Stars: Robin Williams, Mila Kunis, Peter Dinklage and Melissa Leo

Released: 8th September 2014 (UK)

The Angriest Man in Brooklyn passed right by UK Cinemas when it was released straight to DVD/Blu-ray at the end of 2014. Considering the cast consisted of Robin Williams, in one of his last film roles prior to his death, A-Lister Mila Kunis, Oscar-winner Melissa Leo and perhaps the most popular man on TV, Peter Dinklage – it was baffling as to why this had happened, that is until you sit down and watch it.

When the incessantly angry Henry Altmann (Williams) is told he only has 90 minutes to live by Dr Sharon Gill (Kunis), he sets about trying to reconcile with the family and friends who he has pushed away over the course of his life. After realising she has made a massive mistake in telling Henry how much time he had left, Sharon tries to find him and tell him, however she ends up chasing Henry across the city as he tries to make amends for his past mistakes.

The Angriest Man in Brooklyn tries to pack far too much into such a short runtime, 87 minutes to be precise. The premise had far more potential to showcase William’s talents, instead we race through the emotions without any real chance to become attached. It’s a massive shame because the potential for a poignant movie is clear to see. The cast alone is enough to pull most fans to the cinema and yet with it’s straight to DVD release, this feels like an opportunity missed. The dramatic, heartfelt moments are there somewhere, but are disrupted by the weird third person narrative that switches between Williams and Kunis as they voiceover the events as they happen on screen and use this method to fill us in on key points in the characters lives. Peter Dinklage and Melissa Leo are criminally underused, filtering in and out of the story for a few minutes here and a few minutes there..

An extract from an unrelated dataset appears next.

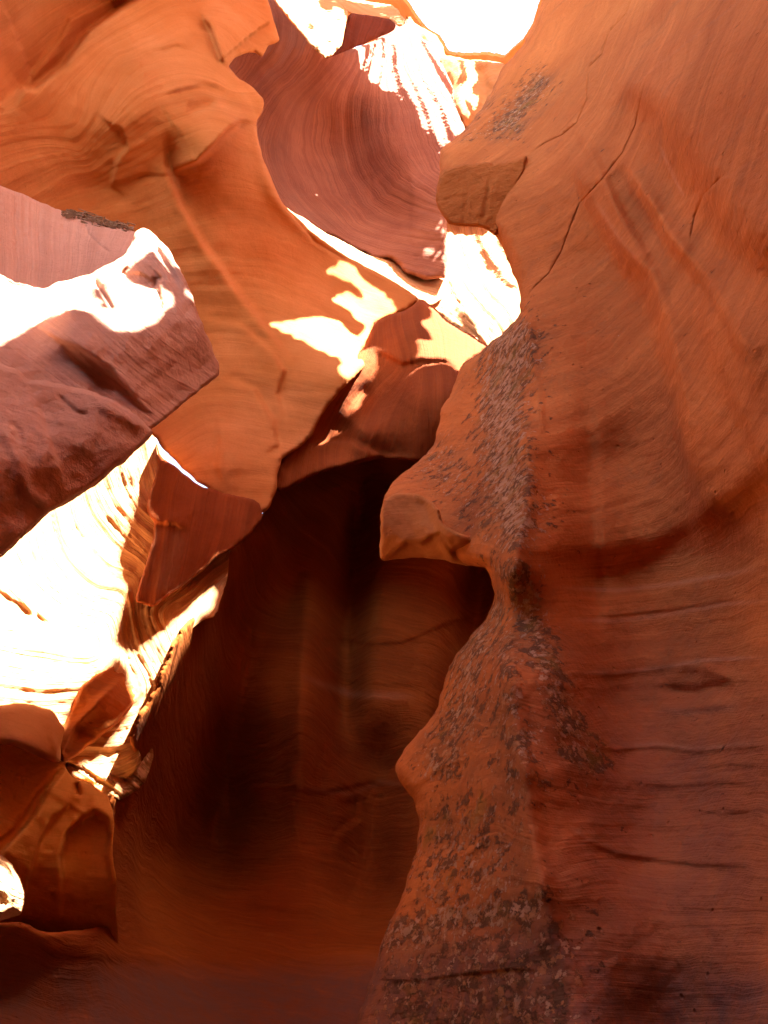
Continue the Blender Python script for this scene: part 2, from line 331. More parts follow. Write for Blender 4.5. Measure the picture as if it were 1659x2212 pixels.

The Angriest Man in Brooklyn does have its moments, but as mentioned they’re far too hasty. Not lingering long enough for a good joke to sink in, or for an emotional moment to hit home, which in the end means that even the good parts aren’t that good. The cast deliver performances that don’t match their potential but it’s hard to blame them. They clearly all saw the potential and yet they are held back by uninventive writing and direction.

It’s unfortunate as this will be one of William’s last on-screen performances and whilst he will be remembered for his far more important roles, this had the opportunity to be a more than fitting send off for the much-loved man. While no-one involved could have possibly foreseen the tragic events that followed filming, it perhaps proves that making a film merely to ‘just make a film’ isn’t the right way to do things.